Directions for this task
Reproduce all the material exactly, minus any pictures it holds.

━━━━━━━━

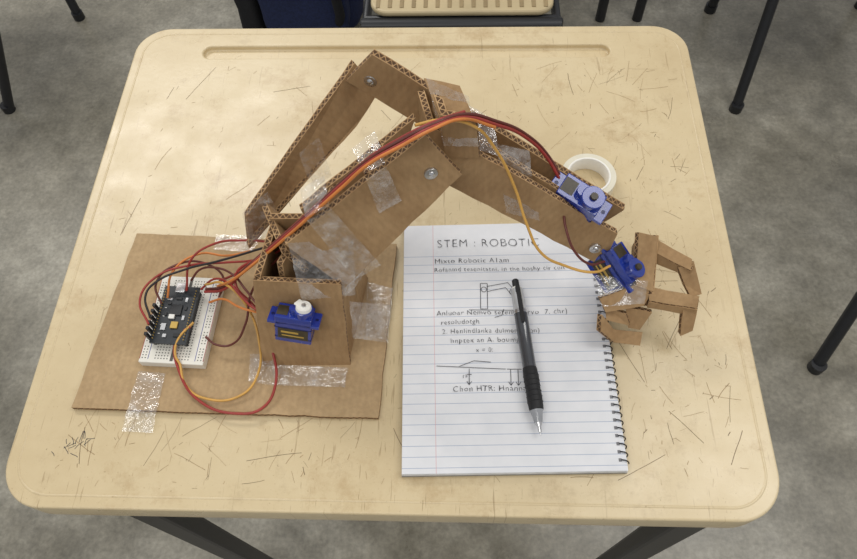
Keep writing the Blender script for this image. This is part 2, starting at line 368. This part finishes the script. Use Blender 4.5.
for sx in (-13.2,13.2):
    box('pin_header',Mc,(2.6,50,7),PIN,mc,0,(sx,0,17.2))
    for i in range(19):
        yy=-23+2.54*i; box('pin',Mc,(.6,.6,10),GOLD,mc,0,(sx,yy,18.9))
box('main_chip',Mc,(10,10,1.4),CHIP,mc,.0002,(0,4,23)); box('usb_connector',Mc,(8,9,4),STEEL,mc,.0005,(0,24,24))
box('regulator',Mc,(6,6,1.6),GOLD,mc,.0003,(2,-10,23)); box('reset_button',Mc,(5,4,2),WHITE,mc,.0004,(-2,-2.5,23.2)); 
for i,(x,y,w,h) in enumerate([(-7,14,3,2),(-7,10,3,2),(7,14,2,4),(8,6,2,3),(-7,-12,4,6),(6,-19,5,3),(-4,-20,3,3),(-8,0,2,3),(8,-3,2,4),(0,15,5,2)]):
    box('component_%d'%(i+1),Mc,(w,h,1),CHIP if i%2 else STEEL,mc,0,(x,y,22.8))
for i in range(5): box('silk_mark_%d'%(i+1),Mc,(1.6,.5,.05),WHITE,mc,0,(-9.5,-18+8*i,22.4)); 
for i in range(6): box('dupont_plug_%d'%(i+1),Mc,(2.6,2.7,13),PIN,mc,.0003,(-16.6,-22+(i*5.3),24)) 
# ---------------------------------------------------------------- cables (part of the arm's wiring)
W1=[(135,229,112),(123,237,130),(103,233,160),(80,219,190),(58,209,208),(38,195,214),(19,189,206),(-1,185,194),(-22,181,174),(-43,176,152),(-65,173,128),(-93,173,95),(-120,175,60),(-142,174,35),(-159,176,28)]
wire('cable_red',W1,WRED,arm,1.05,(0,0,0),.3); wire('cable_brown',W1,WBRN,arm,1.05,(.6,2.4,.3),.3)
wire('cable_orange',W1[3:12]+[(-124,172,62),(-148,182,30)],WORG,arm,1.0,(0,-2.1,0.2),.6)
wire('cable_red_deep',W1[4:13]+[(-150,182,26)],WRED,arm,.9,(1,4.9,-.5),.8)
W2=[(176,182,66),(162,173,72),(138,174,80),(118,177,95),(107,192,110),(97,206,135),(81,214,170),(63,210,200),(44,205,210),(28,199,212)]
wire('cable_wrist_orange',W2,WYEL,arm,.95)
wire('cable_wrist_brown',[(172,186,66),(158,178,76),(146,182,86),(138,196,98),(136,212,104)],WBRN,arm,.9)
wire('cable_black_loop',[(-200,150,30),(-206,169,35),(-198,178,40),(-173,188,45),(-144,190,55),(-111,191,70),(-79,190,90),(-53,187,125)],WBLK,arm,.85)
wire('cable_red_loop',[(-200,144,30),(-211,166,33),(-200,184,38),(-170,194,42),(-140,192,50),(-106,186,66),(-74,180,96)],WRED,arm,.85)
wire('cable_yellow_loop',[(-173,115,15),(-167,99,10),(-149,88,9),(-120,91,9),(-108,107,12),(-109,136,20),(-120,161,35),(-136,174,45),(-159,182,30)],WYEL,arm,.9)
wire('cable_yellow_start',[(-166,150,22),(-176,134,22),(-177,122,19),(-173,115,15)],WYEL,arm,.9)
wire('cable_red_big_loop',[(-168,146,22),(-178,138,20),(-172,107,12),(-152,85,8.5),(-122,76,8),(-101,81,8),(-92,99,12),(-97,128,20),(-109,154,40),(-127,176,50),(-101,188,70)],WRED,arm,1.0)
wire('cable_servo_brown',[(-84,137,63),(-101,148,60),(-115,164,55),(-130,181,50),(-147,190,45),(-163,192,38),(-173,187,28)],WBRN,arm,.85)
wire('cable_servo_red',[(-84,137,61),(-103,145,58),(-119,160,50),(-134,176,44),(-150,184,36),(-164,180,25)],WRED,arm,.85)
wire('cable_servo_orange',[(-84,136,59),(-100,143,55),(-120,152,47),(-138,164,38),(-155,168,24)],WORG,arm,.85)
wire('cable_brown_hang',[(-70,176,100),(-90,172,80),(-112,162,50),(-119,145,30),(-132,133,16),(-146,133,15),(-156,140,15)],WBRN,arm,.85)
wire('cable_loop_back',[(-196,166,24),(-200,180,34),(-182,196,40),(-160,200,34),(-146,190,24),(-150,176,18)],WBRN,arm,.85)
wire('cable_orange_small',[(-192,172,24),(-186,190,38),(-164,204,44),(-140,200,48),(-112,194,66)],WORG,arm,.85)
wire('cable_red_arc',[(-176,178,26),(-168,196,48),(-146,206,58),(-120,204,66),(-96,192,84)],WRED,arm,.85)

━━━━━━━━

Written solution
Keep writing the Blender script for this image. This is part 2, starting at line 368. This part finishes the script. Use Blender 4.5.
for sx in (-13.2,13.2):
    box('pin_header',Mc,(2.6,50,7),PIN,mc,0,(sx,0,17.2))
    for i in range(19):
        yy=-23+2.54*i; box('pin',Mc,(.6,.6,10),GOLD,mc,0,(sx,yy,18.9))
box('main_chip',Mc,(10,10,1.4),CHIP,mc,.0002,(0,4,23)); box('usb_connector',Mc,(8,9,4),STEEL,mc,.0005,(0,24,24))
box('regulator',Mc,(6,6,1.6),GOLD,mc,.0003,(2,-10,23)); box('reset_button',Mc,(5,4,2),WHITE,mc,.0004,(-2,-2.5,23.2)); 
for i,(x,y,w,h) in enumerate([(-7,14,3,2),(-7,10,3,2),(7,14,2,4),(8,6,2,3),(-7,-12,4,6),(6,-19,5,3),(-4,-20,3,3),(-8,0,2,3),(8,-3,2,4),(0,15,5,2)]):
    box('component_%d'%(i+1),Mc,(w,h,1),CHIP if i%2 else STEEL,mc,0,(x,y,22.8))
for i in range(5): box('silk_mark_%d'%(i+1),Mc,(1.6,.5,.05),WHITE,mc,0,(-9.5,-18+8*i,22.4)); 
for i in range(6): box('dupont_plug_%d'%(i+1),Mc,(2.6,2.7,13),PIN,mc,.0003,(-16.6,-22+(i*5.3),24)) 
# ---------------------------------------------------------------- cables (part of the arm's wiring)
W1=[(135,229,112),(123,237,130),(103,233,160),(80,219,190),(58,209,208),(38,195,214),(19,189,206),(-1,185,194),(-22,181,174),(-43,176,152),(-65,173,128),(-93,173,95),(-120,175,60),(-142,174,35),(-159,176,28)]
wire('cable_red',W1,WRED,arm,1.05,(0,0,0),.3); wire('cable_brown',W1,WBRN,arm,1.05,(.6,2.4,.3),.3)
wire('cable_orange',W1[3:12]+[(-124,172,62),(-148,182,30)],WORG,arm,1.0,(0,-2.1,0.2),.6)
wire('cable_red_deep',W1[4:13]+[(-150,182,26)],WRED,arm,.9,(1,4.9,-.5),.8)
W2=[(176,182,66),(162,173,72),(138,174,80),(118,177,95),(107,192,110),(97,206,135),(81,214,170),(63,210,200),(44,205,210),(28,199,212)]
wire('cable_wrist_orange',W2,WYEL,arm,.95)
wire('cable_wrist_brown',[(172,186,66),(158,178,76),(146,182,86),(138,196,98),(136,212,104)],WBRN,arm,.9)
wire('cable_black_loop',[(-200,150,30),(-206,169,35),(-198,178,40),(-173,188,45),(-144,190,55),(-111,191,70),(-79,190,90),(-53,187,125)],WBLK,arm,.85)
wire('cable_red_loop',[(-200,144,30),(-211,166,33),(-200,184,38),(-170,194,42),(-140,192,50),(-106,186,66),(-74,180,96)],WRED,arm,.85)
wire('cable_yellow_loop',[(-173,115,15),(-167,99,10),(-149,88,9),(-120,91,9),(-108,107,12),(-109,136,20),(-120,161,35),(-136,174,45),(-159,182,30)],WYEL,arm,.9)
wire('cable_yellow_start',[(-166,150,22),(-176,134,22),(-177,122,19),(-173,115,15)],WYEL,arm,.9)
wire('cable_red_big_loop',[(-168,146,22),(-178,138,20),(-172,107,12),(-152,85,8.5),(-122,76,8),(-101,81,8),(-92,99,12),(-97,128,20),(-109,154,40),(-127,176,50),(-101,188,70)],WRED,arm,1.0)
wire('cable_servo_brown',[(-84,137,63),(-101,148,60),(-115,164,55),(-130,181,50),(-147,190,45),(-163,192,38),(-173,187,28)],WBRN,arm,.85)
wire('cable_servo_red',[(-84,137,61),(-103,145,58),(-119,160,50),(-134,176,44),(-150,184,36),(-164,180,25)],WRED,arm,.85)
wire('cable_servo_orange',[(-84,136,59),(-100,143,55),(-120,152,47),(-138,164,38),(-155,168,24)],WORG,arm,.85)
wire('cable_brown_hang',[(-70,176,100),(-90,172,80),(-112,162,50),(-119,145,30),(-132,133,16),(-146,133,15),(-156,140,15)],WBRN,arm,.85)
wire('cable_loop_back',[(-196,166,24),(-200,180,34),(-182,196,40),(-160,200,34),(-146,190,24),(-150,176,18)],WBRN,arm,.85)
wire('cable_orange_small',[(-192,172,24),(-186,190,38),(-164,204,44),(-140,200,48),(-112,194,66)],WORG,arm,.85)
wire('cable_red_arc',[(-176,178,26),(-168,196,48),(-146,206,58),(-120,204,66),(-96,192,84)],WRED,arm,.85)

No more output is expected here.